At Key Stage 3, students will experience Drama through skills based workshops, reading and performing scripts, and devising projects.Throughout the lessons they will develop their creativity and performance skills. 

Over the course of KS3, students will study a range of units and skills  including; 

  • Storytelling 
  • Working with a Script
  • Shakespeare 
  • Mime
  • Devising Theatre


Drama at Key Stage 4 will follow the Eduqas Level 2 Vocational Award in Performing Arts and includes units in Performing, Creating and Performing Arts in Practice. Each unit requires practical performance and written coursework, so students must be prepared to perform to an audience as well as support their practical activities with written work.

Unit 1:  Performing 

  • Students will learn the skills and techniques needed to produce a successful performance of an existing work. 

Unit 2:  Creating

  • Students will learn how to create and refine their own original work in performing arts.

Unit 3:  Performing Arts in Practice

  • Students will learn about areas of the performing arts industry that need to be considered when responding to a commission, and will consider those when coming up with and pitching their own idea. 

Higher Education Links and Career Opportunities



Music is offered throughout KS3 in years 7, 8 and 9, where the main focus of lessons is on the practical application of key musical elements whilst developing ensemble performance and composition skills. Each unit of work culminates in a final class performance and is assessed on a combination of students' practical ability and participation in music making activities, as well as their ability to reflect on their practice and appraise various music styles. 

Over the course of KS3, students will study a range of units and skills  including; 

  • Musical Elements and Ensemble Communication
  • Composition
  • Performance Skills
  • Music in Film & Media
  • Developing Vocal Skills
  • Songwriting


Music is offered as an option to KS4 students, where they will follow the Eduqas GCSE in Music. This course is split into three key musical disciplines;

  • Performing (30%)
  • Composition (30%)
  • Music Appreciation and Appraisal (40%). 

The course aims to develop key musical performance and composition skills and develop students personal management, confidence and communication skills. The table below shows a summary of the areas covered over the two year course for each of the three disciplines: 

Performing (30%)

  • A minimum of two pieces, lasting a total of 4-6 minutes, recorded in the year of assessment: 
    • One piece must be an ensemble (group piece) lasting at least one minute 
    • One piece linked to an Area of Study(see below) 
  • Grade 3 music is the standard level and can score full marks if played perfectly.
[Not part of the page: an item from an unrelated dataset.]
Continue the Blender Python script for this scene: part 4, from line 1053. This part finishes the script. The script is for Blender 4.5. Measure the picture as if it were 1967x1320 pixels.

You can use any instrument or voice, or choose a technology option.

Composing (30%)

  • Two pieces: 
    • One in response to a brief set by WJEC – there are 4 to choose from each year. 
    • One free composition – ANY style you want to write in.

Appraising (40%) 

  • Listening examination: 8 questions, 2 on each area of study: 
    • AoS 1 Musical Forms and Devices (including a set work*) 
    • AoS 2 Music for Ensemble 
    • AoS 3 Film Music 
    • AoS 4 Popular Music (including a set work*)

The course is delivered through a series of performance based workshops, therefore basic performance ability on an instrument or voice is necessary in order to complete this course. 


At KS5 we offer the RSL Level 3 Subsidiary Diploma as a study option to our students, allowing students to progress perfectly from the foundations set during our KS4 course. 

Throughout this course, students have the option to study a variety of specialised performance units, including Music Events Management, Composing Music, Improving Instrumental Practice, Lead Performer and Auditioning for Music, which allows us to maximise student progress through a selection of units that play to student strengths. 

Much like the Level 2 course, the Subsidiary Diploma is largely based on coursework, where students build a portfolio of evidence over time to support their musical progress. 

Students must either have completed a Level 2 Music qualification or be able to demonstrate equivalent musical performance ability to be considered for this course.